After this first hint of their being an issue with someone from Ahmad’s past, there is an ever so slight shift, and the tension level gets ratcheted up a notch. The roots of all the potential conflicts lie in the past. And that’s kinda the point. The whole film revolves around the slow reveal that the past never stays in the past and is intricately connected to the present and the future; there is no such thing as a fresh start. The film painstakingly takes the time to create connections between the former and the present that it took me a few days to realize how good it was. The father in my past the movie becomes, the better I think it is. This movie is a simmerer. And yes, it is totally  an artsy fartsy French film.

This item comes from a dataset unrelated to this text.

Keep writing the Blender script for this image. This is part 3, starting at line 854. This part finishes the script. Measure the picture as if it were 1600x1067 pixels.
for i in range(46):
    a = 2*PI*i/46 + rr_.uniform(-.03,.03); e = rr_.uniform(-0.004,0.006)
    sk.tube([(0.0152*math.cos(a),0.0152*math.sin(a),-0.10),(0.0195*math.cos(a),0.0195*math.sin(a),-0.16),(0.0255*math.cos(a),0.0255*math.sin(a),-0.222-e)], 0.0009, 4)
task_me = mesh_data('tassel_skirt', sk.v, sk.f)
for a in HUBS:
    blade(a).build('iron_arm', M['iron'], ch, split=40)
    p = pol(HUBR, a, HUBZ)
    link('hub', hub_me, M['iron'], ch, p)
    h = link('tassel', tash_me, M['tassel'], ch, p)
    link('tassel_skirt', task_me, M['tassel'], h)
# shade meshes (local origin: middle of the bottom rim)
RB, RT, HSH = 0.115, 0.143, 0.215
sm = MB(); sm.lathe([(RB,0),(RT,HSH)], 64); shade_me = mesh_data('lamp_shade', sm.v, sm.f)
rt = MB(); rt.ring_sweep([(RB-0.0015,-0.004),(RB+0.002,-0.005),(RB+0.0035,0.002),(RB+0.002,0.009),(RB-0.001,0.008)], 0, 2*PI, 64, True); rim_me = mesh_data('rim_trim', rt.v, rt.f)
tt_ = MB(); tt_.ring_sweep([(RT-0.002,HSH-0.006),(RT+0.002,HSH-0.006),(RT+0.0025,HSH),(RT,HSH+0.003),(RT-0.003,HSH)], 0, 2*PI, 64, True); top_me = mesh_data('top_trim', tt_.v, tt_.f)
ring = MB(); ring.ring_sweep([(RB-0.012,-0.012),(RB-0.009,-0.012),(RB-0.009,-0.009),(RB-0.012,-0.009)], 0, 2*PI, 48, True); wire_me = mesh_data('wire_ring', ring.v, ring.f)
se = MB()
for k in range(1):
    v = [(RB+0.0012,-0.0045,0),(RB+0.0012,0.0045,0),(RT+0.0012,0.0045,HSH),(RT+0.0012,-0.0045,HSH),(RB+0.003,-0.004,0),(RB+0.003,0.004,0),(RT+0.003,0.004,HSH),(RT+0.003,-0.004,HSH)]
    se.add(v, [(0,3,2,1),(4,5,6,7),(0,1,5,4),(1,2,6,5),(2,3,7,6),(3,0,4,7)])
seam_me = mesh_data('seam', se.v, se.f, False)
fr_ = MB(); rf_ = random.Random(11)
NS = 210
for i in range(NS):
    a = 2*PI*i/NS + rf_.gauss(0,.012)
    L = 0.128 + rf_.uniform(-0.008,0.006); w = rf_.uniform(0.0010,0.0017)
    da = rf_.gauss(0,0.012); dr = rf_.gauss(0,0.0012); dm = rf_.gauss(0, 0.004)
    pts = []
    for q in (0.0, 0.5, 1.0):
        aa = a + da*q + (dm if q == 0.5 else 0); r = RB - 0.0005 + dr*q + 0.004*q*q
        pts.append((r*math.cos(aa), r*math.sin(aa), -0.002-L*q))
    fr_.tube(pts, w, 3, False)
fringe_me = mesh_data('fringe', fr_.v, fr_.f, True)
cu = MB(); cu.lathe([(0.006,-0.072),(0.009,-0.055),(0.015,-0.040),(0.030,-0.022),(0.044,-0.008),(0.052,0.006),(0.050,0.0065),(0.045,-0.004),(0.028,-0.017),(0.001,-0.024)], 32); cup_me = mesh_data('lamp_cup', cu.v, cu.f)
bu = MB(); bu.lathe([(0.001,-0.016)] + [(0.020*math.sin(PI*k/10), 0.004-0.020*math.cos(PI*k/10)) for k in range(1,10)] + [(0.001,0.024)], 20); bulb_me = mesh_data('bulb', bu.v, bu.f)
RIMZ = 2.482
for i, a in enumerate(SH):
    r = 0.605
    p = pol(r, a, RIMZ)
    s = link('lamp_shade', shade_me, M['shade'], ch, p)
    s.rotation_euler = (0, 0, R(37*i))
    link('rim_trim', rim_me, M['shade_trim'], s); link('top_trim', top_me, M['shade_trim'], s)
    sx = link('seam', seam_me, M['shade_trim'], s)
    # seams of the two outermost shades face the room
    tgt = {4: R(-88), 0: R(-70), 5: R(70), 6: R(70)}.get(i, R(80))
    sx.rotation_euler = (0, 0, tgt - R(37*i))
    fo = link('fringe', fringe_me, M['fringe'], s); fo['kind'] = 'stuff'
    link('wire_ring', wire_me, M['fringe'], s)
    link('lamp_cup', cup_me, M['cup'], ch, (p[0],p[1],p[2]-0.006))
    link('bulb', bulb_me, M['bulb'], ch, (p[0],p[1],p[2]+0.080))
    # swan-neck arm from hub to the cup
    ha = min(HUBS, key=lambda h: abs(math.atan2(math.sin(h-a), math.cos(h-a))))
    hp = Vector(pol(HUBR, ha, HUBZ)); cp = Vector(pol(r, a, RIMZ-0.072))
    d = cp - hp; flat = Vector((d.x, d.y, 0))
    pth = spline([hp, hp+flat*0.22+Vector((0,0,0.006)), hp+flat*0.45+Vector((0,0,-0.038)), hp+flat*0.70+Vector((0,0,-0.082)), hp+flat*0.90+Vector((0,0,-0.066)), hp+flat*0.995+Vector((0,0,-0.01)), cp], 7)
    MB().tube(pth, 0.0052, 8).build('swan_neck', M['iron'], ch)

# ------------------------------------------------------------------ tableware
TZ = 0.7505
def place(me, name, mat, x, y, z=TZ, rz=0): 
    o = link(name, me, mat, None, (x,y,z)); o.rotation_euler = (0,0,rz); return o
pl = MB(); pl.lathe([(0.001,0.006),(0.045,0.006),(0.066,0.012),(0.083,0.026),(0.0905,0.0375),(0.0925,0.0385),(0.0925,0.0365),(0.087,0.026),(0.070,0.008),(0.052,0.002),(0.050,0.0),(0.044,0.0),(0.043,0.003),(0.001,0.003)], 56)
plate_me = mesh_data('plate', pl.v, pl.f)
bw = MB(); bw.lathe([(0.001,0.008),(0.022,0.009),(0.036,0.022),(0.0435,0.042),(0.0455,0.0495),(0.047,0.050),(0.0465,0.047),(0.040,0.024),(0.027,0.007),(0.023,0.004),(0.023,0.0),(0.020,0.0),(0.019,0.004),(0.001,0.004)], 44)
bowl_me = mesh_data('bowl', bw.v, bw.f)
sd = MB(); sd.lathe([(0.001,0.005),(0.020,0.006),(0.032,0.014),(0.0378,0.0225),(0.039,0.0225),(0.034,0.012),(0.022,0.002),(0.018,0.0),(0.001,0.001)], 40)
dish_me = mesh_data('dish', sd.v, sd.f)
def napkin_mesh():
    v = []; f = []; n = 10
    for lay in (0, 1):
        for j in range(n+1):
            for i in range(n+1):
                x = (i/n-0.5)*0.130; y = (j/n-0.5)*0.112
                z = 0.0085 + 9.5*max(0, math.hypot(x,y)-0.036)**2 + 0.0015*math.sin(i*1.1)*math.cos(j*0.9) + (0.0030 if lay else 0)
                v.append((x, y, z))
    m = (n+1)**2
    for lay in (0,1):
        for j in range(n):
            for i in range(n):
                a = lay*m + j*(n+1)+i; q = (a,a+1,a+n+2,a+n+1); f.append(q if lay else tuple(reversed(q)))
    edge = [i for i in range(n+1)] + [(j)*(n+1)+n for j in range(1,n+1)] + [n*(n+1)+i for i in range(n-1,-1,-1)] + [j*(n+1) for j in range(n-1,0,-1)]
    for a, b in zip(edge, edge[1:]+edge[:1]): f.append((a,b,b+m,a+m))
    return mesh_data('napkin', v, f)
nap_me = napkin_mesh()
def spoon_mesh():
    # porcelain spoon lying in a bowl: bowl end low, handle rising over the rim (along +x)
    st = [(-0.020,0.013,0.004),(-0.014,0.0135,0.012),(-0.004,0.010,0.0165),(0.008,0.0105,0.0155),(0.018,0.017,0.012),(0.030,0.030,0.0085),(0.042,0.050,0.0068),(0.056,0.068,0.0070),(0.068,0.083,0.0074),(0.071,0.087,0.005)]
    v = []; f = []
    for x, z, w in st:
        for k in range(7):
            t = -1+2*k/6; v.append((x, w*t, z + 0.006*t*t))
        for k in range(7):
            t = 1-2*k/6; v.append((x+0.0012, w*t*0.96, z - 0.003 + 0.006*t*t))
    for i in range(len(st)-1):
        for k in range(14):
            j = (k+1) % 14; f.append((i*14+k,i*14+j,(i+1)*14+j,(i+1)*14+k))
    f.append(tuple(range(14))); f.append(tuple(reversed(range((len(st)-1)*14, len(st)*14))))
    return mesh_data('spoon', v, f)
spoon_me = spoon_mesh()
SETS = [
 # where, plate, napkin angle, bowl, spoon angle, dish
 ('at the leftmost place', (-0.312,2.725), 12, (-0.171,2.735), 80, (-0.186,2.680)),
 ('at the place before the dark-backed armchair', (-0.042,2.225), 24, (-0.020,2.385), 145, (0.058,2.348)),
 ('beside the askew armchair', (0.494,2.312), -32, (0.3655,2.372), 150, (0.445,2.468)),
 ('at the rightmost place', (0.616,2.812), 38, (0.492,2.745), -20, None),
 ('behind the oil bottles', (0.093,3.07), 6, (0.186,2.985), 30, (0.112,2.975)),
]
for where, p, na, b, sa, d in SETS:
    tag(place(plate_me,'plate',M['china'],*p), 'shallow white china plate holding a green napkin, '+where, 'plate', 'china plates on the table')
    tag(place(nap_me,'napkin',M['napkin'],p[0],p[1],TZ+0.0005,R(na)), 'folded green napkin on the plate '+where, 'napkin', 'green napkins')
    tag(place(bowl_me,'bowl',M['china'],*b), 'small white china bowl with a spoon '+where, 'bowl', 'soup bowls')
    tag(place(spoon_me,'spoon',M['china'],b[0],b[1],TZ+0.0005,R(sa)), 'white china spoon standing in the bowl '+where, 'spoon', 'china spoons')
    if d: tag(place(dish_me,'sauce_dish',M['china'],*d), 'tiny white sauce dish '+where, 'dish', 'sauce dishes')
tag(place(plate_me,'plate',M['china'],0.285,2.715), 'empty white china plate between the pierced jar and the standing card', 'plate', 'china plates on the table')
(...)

But they way it treats drama–the way it doesn’t manipulate the audience into feeling something super specific by featuring a scene with a over wrought confession of love, the death of a much loved character, or an overly evil villian allows audiences to make up their own minds about how they feel about what is going on. That means when the viewer finds out that (SPOILER ALERT) the girl in who works for Samir played a part in his wife’s attempted suicide, she isn’t portrayed as some monster, just someone who made a very bad error in judgement for reasons the audience can see. Now, I’m all for well placed manipulative scenes in film:

Like this one from The Shawshank Redemption.

Or this one from Harry Potter and the Deathly Hallows.

 

…but this movie has a lot of respect for its audience, and doesn’t feel like it needs to tell them who to have empathy for or who to hate. Ultimately, I think that is how a movie comes to be defined as “artsy fartsy,”  and it deals with the question, “how much does a film trust its audience?” Asgar Farhadi trusts you to have your own feelings when you watch his movie about how the past invariably interrupts present plans. It’s within you as the the audience member to live up to that trust.